→ YOUR INSTRUCTIONS: Pick out all lines with the word "script" from the records that follow.

→ DATASET ENTRIES:
>> START

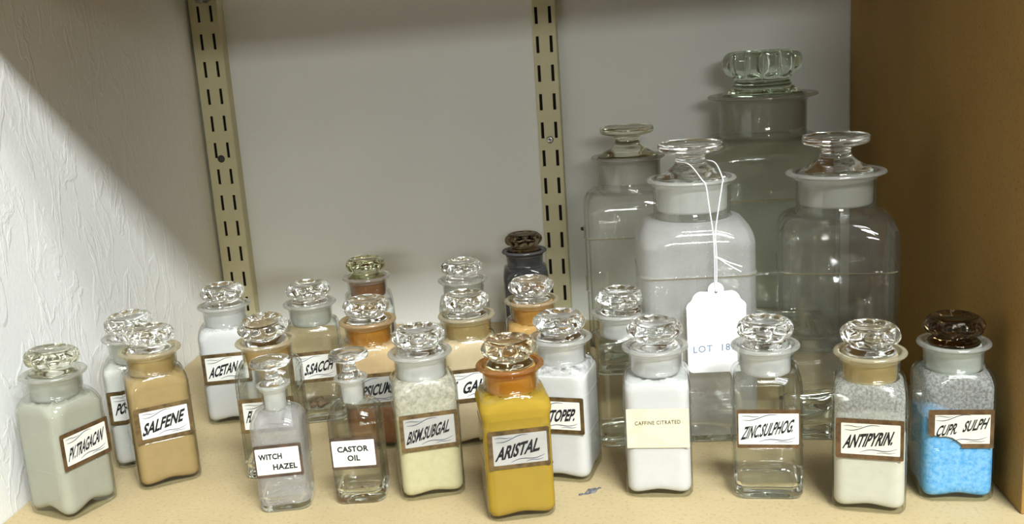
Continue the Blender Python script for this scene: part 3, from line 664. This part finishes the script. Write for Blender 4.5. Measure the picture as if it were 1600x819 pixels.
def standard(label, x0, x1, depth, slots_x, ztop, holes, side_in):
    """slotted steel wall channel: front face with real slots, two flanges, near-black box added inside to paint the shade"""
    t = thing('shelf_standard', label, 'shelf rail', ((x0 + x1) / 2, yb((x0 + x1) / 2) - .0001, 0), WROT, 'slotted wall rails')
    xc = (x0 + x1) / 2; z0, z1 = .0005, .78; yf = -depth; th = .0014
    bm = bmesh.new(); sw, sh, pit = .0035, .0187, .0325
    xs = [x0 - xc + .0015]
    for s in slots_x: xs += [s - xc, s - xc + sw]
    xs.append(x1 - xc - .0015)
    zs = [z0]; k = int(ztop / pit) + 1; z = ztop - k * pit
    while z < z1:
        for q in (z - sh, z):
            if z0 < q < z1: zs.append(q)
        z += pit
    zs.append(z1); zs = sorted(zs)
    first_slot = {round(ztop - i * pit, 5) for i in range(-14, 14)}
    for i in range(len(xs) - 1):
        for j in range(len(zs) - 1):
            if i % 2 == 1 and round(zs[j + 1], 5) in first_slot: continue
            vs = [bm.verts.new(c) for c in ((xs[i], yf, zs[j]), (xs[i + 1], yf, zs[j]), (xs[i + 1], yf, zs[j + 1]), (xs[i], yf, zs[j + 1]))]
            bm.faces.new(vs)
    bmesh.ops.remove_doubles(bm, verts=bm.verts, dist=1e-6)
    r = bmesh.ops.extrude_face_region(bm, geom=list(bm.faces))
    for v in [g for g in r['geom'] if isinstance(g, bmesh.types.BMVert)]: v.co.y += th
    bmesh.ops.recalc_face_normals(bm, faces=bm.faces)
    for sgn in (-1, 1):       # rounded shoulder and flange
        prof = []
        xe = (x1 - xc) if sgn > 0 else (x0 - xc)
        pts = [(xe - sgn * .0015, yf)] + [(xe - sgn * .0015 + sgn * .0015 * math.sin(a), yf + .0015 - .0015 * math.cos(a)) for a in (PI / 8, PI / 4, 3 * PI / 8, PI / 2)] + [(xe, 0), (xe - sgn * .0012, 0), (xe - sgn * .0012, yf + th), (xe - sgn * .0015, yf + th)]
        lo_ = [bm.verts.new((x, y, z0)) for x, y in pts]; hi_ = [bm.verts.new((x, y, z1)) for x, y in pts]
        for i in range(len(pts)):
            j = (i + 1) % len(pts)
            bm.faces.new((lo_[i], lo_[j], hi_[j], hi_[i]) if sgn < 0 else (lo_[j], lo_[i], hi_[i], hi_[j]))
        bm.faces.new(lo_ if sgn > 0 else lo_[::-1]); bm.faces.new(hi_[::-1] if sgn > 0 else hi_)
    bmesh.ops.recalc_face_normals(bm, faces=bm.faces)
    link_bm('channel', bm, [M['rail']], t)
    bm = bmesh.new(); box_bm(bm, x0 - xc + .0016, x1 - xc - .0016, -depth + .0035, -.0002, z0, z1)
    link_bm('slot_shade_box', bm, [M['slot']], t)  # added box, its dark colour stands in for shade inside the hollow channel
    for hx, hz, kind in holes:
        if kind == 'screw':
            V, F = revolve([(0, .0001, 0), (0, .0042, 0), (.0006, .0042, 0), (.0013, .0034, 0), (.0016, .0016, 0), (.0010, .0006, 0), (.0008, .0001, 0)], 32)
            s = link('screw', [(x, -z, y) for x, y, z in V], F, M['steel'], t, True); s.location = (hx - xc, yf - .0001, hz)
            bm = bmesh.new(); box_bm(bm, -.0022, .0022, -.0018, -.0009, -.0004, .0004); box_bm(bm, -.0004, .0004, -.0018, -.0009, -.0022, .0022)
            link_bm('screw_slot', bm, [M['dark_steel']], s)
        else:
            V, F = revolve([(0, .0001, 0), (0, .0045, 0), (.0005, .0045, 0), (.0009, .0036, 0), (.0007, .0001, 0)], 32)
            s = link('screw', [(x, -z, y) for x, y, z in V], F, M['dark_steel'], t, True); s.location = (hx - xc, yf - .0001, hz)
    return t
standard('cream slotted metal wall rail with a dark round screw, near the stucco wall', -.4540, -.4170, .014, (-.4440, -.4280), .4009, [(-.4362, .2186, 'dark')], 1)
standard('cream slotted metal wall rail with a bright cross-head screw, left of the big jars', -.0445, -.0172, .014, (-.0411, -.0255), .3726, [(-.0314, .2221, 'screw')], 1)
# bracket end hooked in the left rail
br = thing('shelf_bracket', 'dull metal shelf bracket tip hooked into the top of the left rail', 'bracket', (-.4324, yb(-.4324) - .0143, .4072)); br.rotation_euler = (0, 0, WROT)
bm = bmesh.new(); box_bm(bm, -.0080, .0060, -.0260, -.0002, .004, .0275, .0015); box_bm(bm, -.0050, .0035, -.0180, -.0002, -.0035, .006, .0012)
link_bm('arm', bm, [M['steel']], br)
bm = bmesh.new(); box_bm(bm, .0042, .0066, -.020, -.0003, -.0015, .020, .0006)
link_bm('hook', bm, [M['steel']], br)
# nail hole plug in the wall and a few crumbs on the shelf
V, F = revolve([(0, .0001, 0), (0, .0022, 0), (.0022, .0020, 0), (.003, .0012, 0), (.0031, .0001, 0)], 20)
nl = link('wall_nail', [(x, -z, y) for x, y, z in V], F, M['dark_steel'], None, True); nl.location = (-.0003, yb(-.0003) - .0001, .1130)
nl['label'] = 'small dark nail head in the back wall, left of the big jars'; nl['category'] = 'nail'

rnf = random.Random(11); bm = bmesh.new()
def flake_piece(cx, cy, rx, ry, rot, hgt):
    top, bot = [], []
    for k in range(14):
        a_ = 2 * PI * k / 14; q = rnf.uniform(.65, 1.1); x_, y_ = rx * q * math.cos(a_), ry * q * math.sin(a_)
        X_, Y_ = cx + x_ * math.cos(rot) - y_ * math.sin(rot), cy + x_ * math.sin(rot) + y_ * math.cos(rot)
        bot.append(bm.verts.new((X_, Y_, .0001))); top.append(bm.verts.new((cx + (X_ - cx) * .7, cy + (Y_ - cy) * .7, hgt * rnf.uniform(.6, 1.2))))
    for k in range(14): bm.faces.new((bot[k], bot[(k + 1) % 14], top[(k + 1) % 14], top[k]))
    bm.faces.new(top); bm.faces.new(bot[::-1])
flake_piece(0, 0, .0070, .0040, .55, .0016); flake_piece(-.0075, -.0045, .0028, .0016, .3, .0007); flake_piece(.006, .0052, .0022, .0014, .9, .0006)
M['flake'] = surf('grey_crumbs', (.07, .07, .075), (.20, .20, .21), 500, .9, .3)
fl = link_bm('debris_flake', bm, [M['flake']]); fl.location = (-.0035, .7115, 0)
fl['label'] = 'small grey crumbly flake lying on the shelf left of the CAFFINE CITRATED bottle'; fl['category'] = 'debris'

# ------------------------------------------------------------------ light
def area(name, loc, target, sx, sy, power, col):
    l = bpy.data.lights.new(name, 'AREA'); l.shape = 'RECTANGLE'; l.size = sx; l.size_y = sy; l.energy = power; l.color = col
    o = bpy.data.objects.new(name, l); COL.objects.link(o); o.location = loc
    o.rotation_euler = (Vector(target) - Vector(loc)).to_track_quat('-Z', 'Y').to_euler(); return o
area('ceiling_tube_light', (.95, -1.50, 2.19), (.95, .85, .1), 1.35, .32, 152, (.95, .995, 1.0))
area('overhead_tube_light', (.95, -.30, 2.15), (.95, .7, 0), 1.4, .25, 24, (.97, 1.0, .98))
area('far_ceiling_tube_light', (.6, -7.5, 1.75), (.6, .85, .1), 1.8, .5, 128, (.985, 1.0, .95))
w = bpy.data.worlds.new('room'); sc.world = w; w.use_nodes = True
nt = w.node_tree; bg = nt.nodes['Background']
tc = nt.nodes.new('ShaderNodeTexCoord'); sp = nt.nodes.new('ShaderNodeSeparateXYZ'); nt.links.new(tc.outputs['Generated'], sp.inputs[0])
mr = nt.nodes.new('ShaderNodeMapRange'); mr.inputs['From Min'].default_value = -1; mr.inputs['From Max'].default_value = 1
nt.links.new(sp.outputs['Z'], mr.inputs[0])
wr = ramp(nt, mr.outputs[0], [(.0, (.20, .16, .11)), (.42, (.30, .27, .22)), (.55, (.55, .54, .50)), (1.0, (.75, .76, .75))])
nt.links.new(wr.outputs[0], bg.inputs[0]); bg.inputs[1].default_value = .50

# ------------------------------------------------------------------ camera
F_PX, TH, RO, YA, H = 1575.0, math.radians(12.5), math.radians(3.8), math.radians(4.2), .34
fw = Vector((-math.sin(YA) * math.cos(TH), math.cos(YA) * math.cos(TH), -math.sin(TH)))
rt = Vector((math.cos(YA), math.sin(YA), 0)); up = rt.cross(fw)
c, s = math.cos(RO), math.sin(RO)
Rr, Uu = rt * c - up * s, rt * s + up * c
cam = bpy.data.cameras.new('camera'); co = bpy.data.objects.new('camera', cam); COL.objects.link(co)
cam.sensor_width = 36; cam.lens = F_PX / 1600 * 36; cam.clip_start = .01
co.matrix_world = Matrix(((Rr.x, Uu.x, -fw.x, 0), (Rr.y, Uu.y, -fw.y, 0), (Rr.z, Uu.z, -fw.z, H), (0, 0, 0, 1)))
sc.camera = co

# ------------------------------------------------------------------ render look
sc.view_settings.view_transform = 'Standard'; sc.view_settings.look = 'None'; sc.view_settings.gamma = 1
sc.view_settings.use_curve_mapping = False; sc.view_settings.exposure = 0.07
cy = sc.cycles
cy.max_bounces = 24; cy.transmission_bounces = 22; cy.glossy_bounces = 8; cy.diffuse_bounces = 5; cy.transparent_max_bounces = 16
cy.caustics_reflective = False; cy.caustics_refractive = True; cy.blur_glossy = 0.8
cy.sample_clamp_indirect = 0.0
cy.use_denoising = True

>> END
>> START

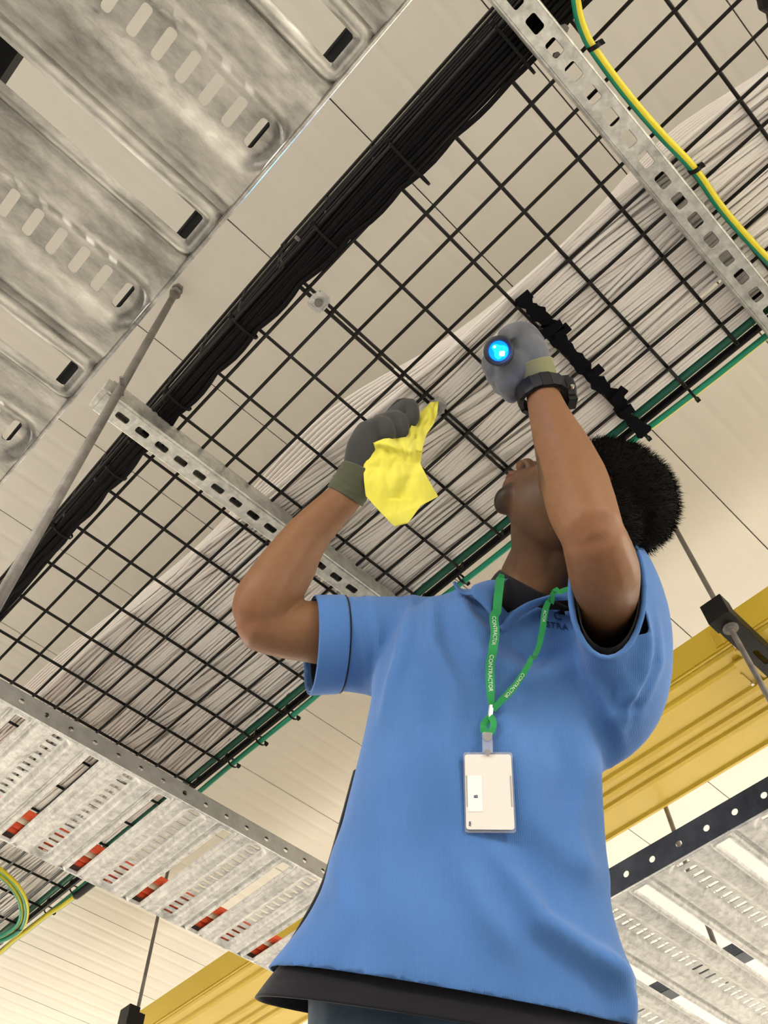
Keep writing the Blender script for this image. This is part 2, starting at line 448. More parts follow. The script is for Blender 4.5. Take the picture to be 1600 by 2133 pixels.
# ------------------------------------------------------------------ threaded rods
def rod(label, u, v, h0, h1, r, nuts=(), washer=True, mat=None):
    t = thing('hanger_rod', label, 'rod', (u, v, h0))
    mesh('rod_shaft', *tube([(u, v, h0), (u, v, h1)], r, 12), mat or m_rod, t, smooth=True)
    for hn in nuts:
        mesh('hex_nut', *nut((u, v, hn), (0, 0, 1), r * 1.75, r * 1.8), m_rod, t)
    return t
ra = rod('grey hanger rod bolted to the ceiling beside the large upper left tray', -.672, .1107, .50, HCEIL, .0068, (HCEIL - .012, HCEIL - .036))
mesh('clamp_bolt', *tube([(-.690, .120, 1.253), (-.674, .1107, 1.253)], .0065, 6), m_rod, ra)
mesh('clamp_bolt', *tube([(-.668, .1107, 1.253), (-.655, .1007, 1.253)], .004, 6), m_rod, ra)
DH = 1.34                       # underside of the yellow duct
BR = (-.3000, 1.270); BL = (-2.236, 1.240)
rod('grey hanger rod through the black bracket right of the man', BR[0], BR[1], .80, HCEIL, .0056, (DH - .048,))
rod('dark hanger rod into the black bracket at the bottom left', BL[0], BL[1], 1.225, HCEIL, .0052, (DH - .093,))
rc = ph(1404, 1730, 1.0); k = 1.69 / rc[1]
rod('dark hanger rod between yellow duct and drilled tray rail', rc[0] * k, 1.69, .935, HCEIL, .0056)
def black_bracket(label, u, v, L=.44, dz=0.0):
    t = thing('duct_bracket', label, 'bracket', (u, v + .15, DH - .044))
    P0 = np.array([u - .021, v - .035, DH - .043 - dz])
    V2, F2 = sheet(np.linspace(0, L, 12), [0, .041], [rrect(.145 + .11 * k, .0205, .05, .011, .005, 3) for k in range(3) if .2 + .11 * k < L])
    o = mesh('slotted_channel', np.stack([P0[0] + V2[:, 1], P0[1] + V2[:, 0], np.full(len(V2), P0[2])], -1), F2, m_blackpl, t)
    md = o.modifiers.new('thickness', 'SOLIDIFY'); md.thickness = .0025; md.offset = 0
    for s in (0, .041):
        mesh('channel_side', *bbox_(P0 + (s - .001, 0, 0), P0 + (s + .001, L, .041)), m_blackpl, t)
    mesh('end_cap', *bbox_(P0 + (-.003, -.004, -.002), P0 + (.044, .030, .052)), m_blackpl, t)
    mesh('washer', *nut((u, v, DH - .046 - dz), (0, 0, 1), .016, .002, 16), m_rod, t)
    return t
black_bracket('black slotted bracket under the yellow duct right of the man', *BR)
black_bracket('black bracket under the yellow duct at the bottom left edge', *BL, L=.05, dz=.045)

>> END
>> START

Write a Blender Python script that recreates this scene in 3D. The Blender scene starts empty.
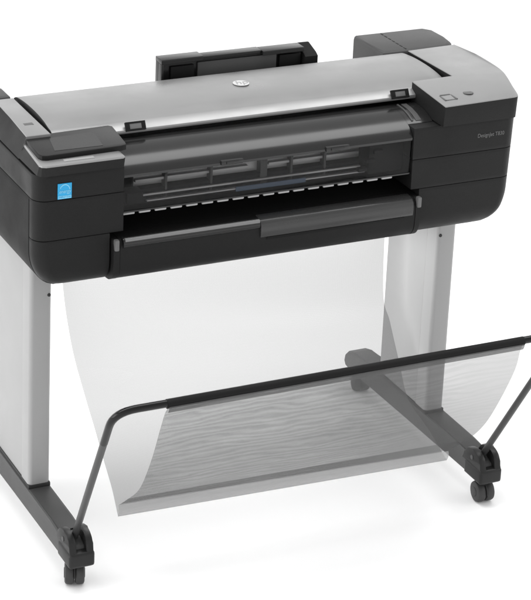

>> END

→ FINISHED TASK:
Continue the Blender Python script for this scene: part 3, from line 664. This part finishes the script. Write for Blender 4.5. Measure the picture as if it were 1600x819 pixels.
Keep writing the Blender script for this image. This is part 2, starting at line 448. More parts follow. The script is for Blender 4.5. Take the picture to be 1600 by 2133 pixels.
Write a Blender Python script that recreates this scene in 3D. The Blender scene starts empty.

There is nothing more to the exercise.